The class will allow you to initialize a BritCoins object with any given amount of pounds, shillings and pennies, add and subtract BritCoins objects, and to print a string that represents the value of the coins used to initialize a BritCoins object.

Certain aspects of the BritCoins class will parallel the Length class example shown here: magic methods (scroll down to the Example class: Length section). However, there will be some significant differences.

The idea of the BritCoins class is that you will pass the class a dictionary of coinTypes (keys) and the quantities of each coinType (values). In other words, we will be using kwargs as we did in the third exercise of the Lab H Takehome. The class will then calculate how many pennies these coins represent and save this totalPennies value. The totalPennies value will later be used for addition and subtraction as well as for generating the coin value string.

Building the class:

Create a BritCoins class with the following methods: __init__, __add__ , __sub__ , __str__. There will also be a private class dictionary called __coinValues as follows (this is similar to the __metric variable in the Length example).

__coinValues = {"pound":240, "shilling":12, "penny":1} #value of each type of coin in pennies

The __init__ method should have the parameters self, and **kwargs. Start by initializing a self.totalPennies attribute to zero. Then iterate through the kwargs. For each coinType in kwargs, add the value in pennies of that type and quantity of coin to a self.totalPennies. Determine this value by multiplying the number of coins (get this from kwargs) by the coin value (get this from __coinValues - do not hardcode the values!). As an example, if init receives 4 pound, 3 shilling and 2 penny, totalPennies should be 998 (4*240+3*12+2*1).

The __add__ method should have the parameters self and other. Calculate a local total by adding self.totalPennies to other.totalPennies. Then return this value. However, there are two crucial considerations here. The first is that when we add two BritCoins objects, the result of this addition should also be a BritCoins object. Therefore, what we want to return isn't the total, but is instead a new BritCoins object that has been initialized with the appropriate coinage. So, we need to create and return an instance of the class. We can do this within the class itself! The second consideration is that when we create this instance, we need to provide an appropriate argument for BritCoins. We can't just pass the total (of say, 998) - we need to pass a dictionary like {"penny":998}. Further, we need to use appropriate notation when making this BritCoins call (as you did when testing the overseerSystem function in the Lab H Takehome).

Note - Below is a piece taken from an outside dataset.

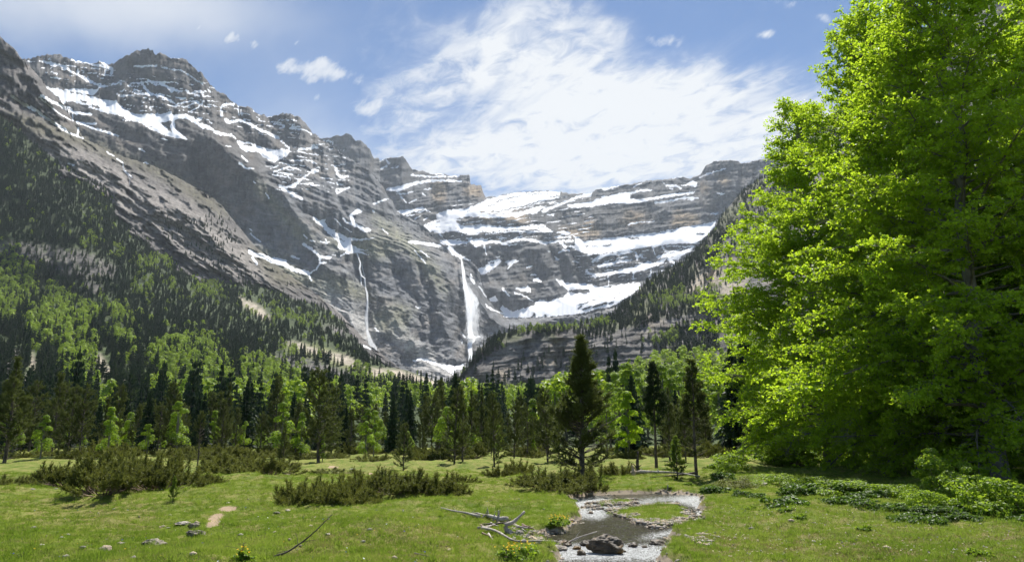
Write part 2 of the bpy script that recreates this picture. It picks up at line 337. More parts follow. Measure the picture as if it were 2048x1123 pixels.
ss_(T5, [20,640,345,800,340,900,345,1020,350],[26,190,440,300,440,420,410],[16,470,280,560,290,700,300,850,295],[16,880,300,1000,290],[10,700,265,830,270],[15,130,205,190,180],[12,235,200,320,188],[18,180,110,215,150],[10,110,125,150,115],[12,40,600,130,570,200,548],[8,300,490,400,490,490,460],[8,610,445,690,430],[13,440,590,520,555],[13,590,480,620,510],[10,340,520,410,590],[10,410,740,500,720],[10,530,710,620,670],[6,500,770,560,740],[6,600,780,640,765])
T6 = (820, 380, k_)
sp_(T6, [220,460,150,395,300,330,290,270,430,220,600,215,800,140,860,110,1000,70,1180,30,1684,10,1684,110,1500,190,1420,260,1300,270,1210,305,1100,300,900,310,640,295,530,320,510,350,600,400,750,405,830,390,960,405,1100,415,1300,400,1500,385,1610,475,1400,440,1180,440,1000,460,860,470,830,455,690,495,600,480,460,460,360,480],
 [330,560,450,555,640,575,640,600,430,625,350,600],[410,640,450,625,520,700,700,800,560,765,480,730],[650,560,800,540,1000,570,1090,600,1110,625,1000,600,900,590,740,640],[760,880,850,860,1000,790,1030,800,960,860,870,930,800,950],[1060,800,1160,780,1230,790,1150,830,1090,900,1110,840])
rs_(T6, [12,830,185,900,180,960,155],[12,960,135,1100,90,1250,65],[10,1290,45,1450,45,1560,35],[14,900,240,1000,240,1150,205,1300,180,1440,130],[12,930,270,1100,265,1200,235],[32,1160,240,1300,210,1400,175,1550,155],[8,1100,140,1310,100],[12,1165,150,1190,150],[22,1460,130,1684,110],[14,1550,75,1684,65],[14,1410,420,1510,415],[14,790,245,840,240],[10,870,260,910,270],[7,640,240,740,230],
 [8,700,575,760,570],[8,740,600,800,615],[8,870,560,1000,550],[14,305,355,330,345],[9,200,390,250,375],[7,295,405,340,408],[8,440,425,530,432],[9,540,450,560,465],[7,370,415,385,420],[8,570,435,590,440])
ss_(T6, [30,0,580,150,595,330,625],[24,1070,590,1200,560,1290,550,1400,570,1540,600],[8,1110,620,1200,605],[11,1170,540,1260,515],[8,850,495,1000,475,1180,460,1360,465],[7,1360,465,1600,465],[10,880,810,1000,775],[7,960,748,1000,745],[10,1320,865,1370,855],[11,1350,950,1415,950],[14,1390,1010,1430,995,1470,1025],[6,830,620,860,730],[10,890,635,900,650],[13,670,970,720,1050],[18,1640,750,1660,780],[22,1200,1100,1350,1110],[14,1035,1095,1050,1105],[8,1560,590,1684,570],[9,700,495,780,490],[7,640,540,700,540],[6,1000,540,1080,535],[7,480,640,490,690],[12,330,480,360,520])
T7 = (960, 360, k_)
sp_(T7, [980,275,1130,265,1230,250,1330,210,1500,165,1684,135,1684,265,1640,260,1540,260,1420,260,1300,290,1150,300,1100,310,980,305],[860,600,870,575,960,570,1020,585,1000,610,900,600],[970,740,1080,745,1110,770,1200,770,1320,780,1500,765,1684,720,1684,790,1500,805,1350,830,1220,830,1130,800,1060,765],[1150,700,1200,680,1400,665,1560,650,1684,635,1684,725,1500,760,1280,770,1200,760],[1190,1000,1260,1060,1350,1060,1500,1030,1600,1000,1684,980,1684,1020,1560,1040,1400,1075,1280,1085,1230,1060,1190,1030])
rs_(T7, [12,760,190,900,180],[34,910,190,1080,168],[22,690,240,800,230,900,205])
ss_(T7, [18,1000,230,1100,190,1240,170],[13,1390,110,1550,70],[13,1225,165,1245,155],[24,700,350,850,290,980,240],[8,1370,185,1440,190],[14,860,640,1020,640],[20,780,700,900,680,1040,680],[26,900,690,960,750],[13,1060,620,1130,700,1180,760],[15,880,820,940,785,1000,790],[13,845,860,870,890],[18,1260,910,1340,880,1380,850],[18,1330,960,1430,960,1560,910,1684,900],[8,1310,880,1450,830,1684,800],[6,1400,920,1500,890],[14,1040,910,1100,915],[12,760,385,820,395],[6,760,795,785,805]) 
rs_(T7, [13,1250,745,1340,740],[13,1390,735,1480,725],[12,620,540,740,530],[9,80,670,140,668],[12,870,615,1000,610],[6,880,662,1000,660])
T8 = (1150, 300, k_)
sp_(T8, [0,600,200,580,320,540,420,500,500,500,600,545,720,555,900,525,1050,490,1250,475,1350,465,1330,490,1220,500,1050,530,880,555,720,590,560,600,540,590,380,600,270,620,200,635,0,635],[1180,400,1260,380,1300,340,1370,370,1360,420,1290,395,1230,400],
 [0,965,60,1000,110,1040,250,1000,450,980,600,960,700,945,900,925,1100,890,1250,855,1450,830,1590,795,1560,870,1500,920,1420,990,1320,1030,1200,1020,980,1050,880,1070,720,1100,600,1123,0,1123])
ss_(T8, [18,500,490,650,480,740,450,850,450],[20,900,590,1000,580,1130,555,1270,530,1380,540],[12,1270,560,1330,555],[12,310,435,400,430,490,405],[20,1030,400,1130,400,1190,430],[6,980,350,1010,380],[8,1060,430,1100,440],[9,600,835,720,810,900,798],[9,1400,305,1540,250,1684,210],[16,0,530,70,515,160,490],[12,170,500,200,475],[13,1600,490,1670,490],[13,1530,715,1610,710],[6,1090,320,1200,303],[6,660,410,750,370])
rs_(T8, [20,520,960,640,950],[15,600,985,720,990],[15,120,1075,150,1075],[15,190,1080,250,1080],[18,320,1070,410,1060],[20,1380,940,1450,935],[8,1210,885,1250,885],[6,720,940,870,935],[6,910,930,1000,925],[6,1040,915,1100,905])
T9 = (1120, 440, k_)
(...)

The __sub__ method should have the parameters self and other. It is similar to the add method except that you subtract other from self instead of adding it.

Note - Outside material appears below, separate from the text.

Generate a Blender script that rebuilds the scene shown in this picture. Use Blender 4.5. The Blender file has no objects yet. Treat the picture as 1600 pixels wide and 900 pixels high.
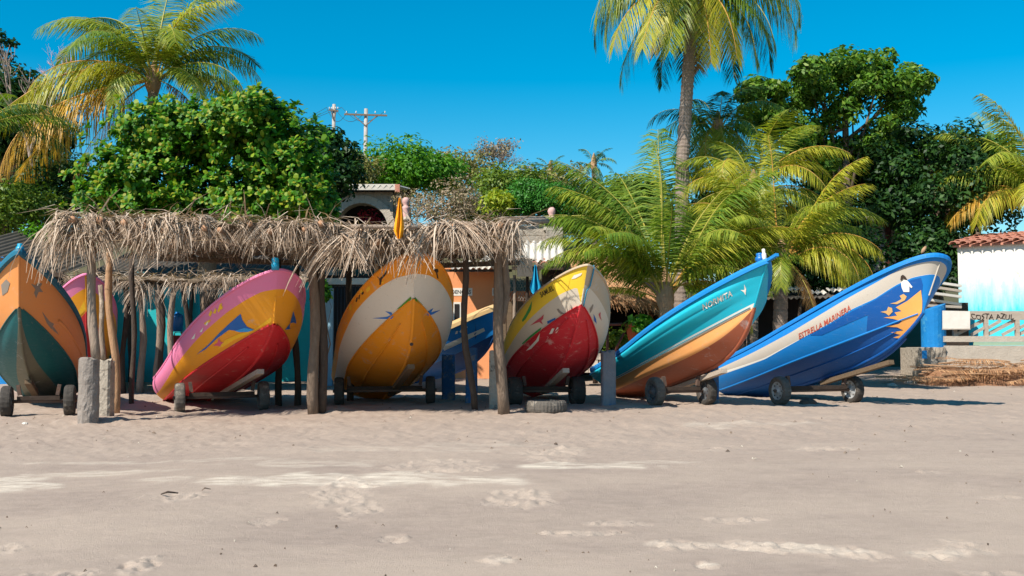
import bpy, math, random
import numpy as np
from mathutils import Vector, Matrix, geometry
rng = np.random.default_rng(7); random.seed(7)
SC = bpy.context.scene; COL = SC.collection
PI = math.pi
# ------------------------------------------------------------------ camera, world, sun
F = 1700.0; CZ = 1.05; PITCH = math.atan(95/1700.0)
cam = bpy.data.cameras.new('camera'); camo = bpy.data.objects.new('camera', cam); COL.objects.link(camo)
cam.sensor_width = 36; cam.lens = 36*F/1600; cam.clip_start = .1; cam.clip_end = 3000
camo.location = (0, 0, CZ); camo.rotation_euler = (PI/2+PITCH, 0, 0); SC.camera = camo
SUN_EL = math.radians(46); SUN_AZ = math.radians(43)      # azimuth: degrees from "behind the camera" towards the left
to_sun = Vector((-math.sin(SUN_AZ)*math.cos(SUN_EL), -math.cos(SUN_AZ)*math.cos(SUN_EL), math.sin(SUN_EL)))
W = bpy.data.worlds.new('World'); SC.world = W; W.use_nodes = True
wn = W.node_tree; bg = wn.nodes['Background']
sky = wn.nodes.new('ShaderNodeTexSky'); sky.sky_type = 'NISHITA'; sky.sun_disc = False
sky.sun_elevation = SUN_EL; sky.sun_rotation = math.atan2(to_sun.x, to_sun.y)
sky.air_density = 1.0; sky.dust_density = 0.3; sky.ozone_density = 3.0
hsv = wn.nodes.new('ShaderNodeHueSaturation'); hsv.inputs['Hue'].default_value = .481; hsv.inputs['Saturation'].default_value = 1.6
hsv.inputs['Value'].default_value = 1.0
wn.links.new(sky.outputs[0], hsv.inputs['Color']); wn.links.new(hsv.outputs[0], bg.inputs['Color'])
bg.inputs['Strength'].default_value = .098
sl = bpy.data.lights.new('sun', 'SUN'); sl.energy = 5.0; sl.angle = math.radians(.55); sl.color = (1, .93, .82)
so = bpy.data.objects.new('sun', sl); COL.objects.link(so); so.rotation_euler = to_sun.to_track_quat('Z', 'Y').to_euler()
so.location = (-20, -20, 30)
SC.view_settings.view_transform = 'Standard'; SC.view_settings.look = 'None'; SC.view_settings.exposure = 0.55; SC.view_settings.gamma = 1
SC.cycles.max_bounces = 6; SC.cycles.transparent_max_bounces = 8

# ------------------------------------------------------------------ helpers
CP, SP = math.cos(PITCH), math.sin(PITCH)
def at(px, py, Y):
    """world point seen at photo pixel (px, py) at depth Y"""
    a = (px-800)/F; b = (450-py)/F
    d = Vector((a, CP-b*SP, SP+b*CP)); k = Y/d.y
    return Vector((d.x*k, Y, CZ+d.z*k))
def proj(P):
    d = P-np.array([0, 0, CZ]); fw = d[:, 1]*CP+d[:, 2]*SP; up = -d[:, 1]*SP+d[:, 2]*CP
    return np.stack([800+F*d[:, 0]/fw, 450-F*up/fw], 1)
_lat = rng.random((64, 64))
def vn(x, y, s=0):
    x = np.asarray(x, float)+s*7.31; y = np.asarray(y, float)+s*3.77
    xi = np.floor(x).astype(int); yi = np.floor(y).astype(int); fx = x-xi; fy = y-yi
    fx = fx*fx*(3-2*fx); fy = fy*fy*(3-2*fy)
    g = lambda i, j: _lat[i % 64, j % 64]
    return (g(xi, yi)*(1-fx)+g(xi+1, yi)*fx)*(1-fy)+(g(xi, yi+1)*(1-fx)+g(xi+1, yi+1)*fx)*fy-.5
def ss(a, b, x):
    t = np.clip((np.asarray(x, float)-a)/(b-a), 0, 1); return t*t*(3-2*t)
def G(x, y):
    """beach height without its small relief"""
    z = np.interp(y, [-30, 0, 7.4, 9.6, 13.5, 17.5, 20, 26, 30, 34, 60, 900], [-1.9, -.68, -.47, -.385, -.18, -.05, 0, .03, .2, .4, .5, .5])
    return z-.07*ss(-2.5, -5, x)*ss(23.5, 20, y)
def g3(px, Y): 
    x = (px-800)/F*Y; return Vector((x, Y, float(G(x, Y))))
def hx(h):
    c = [int(h[i:i+2], 16)/255 for i in (1, 3, 5)]
    return tuple(v/12.92 if v <= .04045 else ((v+.055)/1.055)**2.4 for v in c)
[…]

The __str__ method has the parameter self and should return a string that represents the value of the BritCoins object. The string should be formatted as shown below, showing pounds, shillings and pennies. From self.totalPennies, you will need to calculate how many of each coin type there are using floor division or some other technique. Note that this string representation won't necessarily be the coins used to initialize the BritCoins object - it will be the value of the BritCoins object. For example, if the BritCoins object was initialized with 25 shillings, the return should be 1 pounds 5 shillings 0 pennies.

For this script, the test code should be after your class code don't worry about calling from main.

Test the BritCoins class with the following data:

c1 = 4 pound, 24 shilling, 3 penny c2 = 3 pound, 4 shilling, 5 penny c3 = c1 + c2 c4 = c1 - c2

Then print c1, c2, c3 and c4.

Sample Execution Results:

5 pounds 4 shillings 3 pennies 3 pounds 4 shillings 5 pennies 8 pounds 8 shillings 8 pennies 1 pounds 19 shillings 10 pennies 

Add the following at the end of the scripts to show your results:

''' Execution results: paste execution results here '''

Print and staple together the scripts, including the execution results, and turn it in.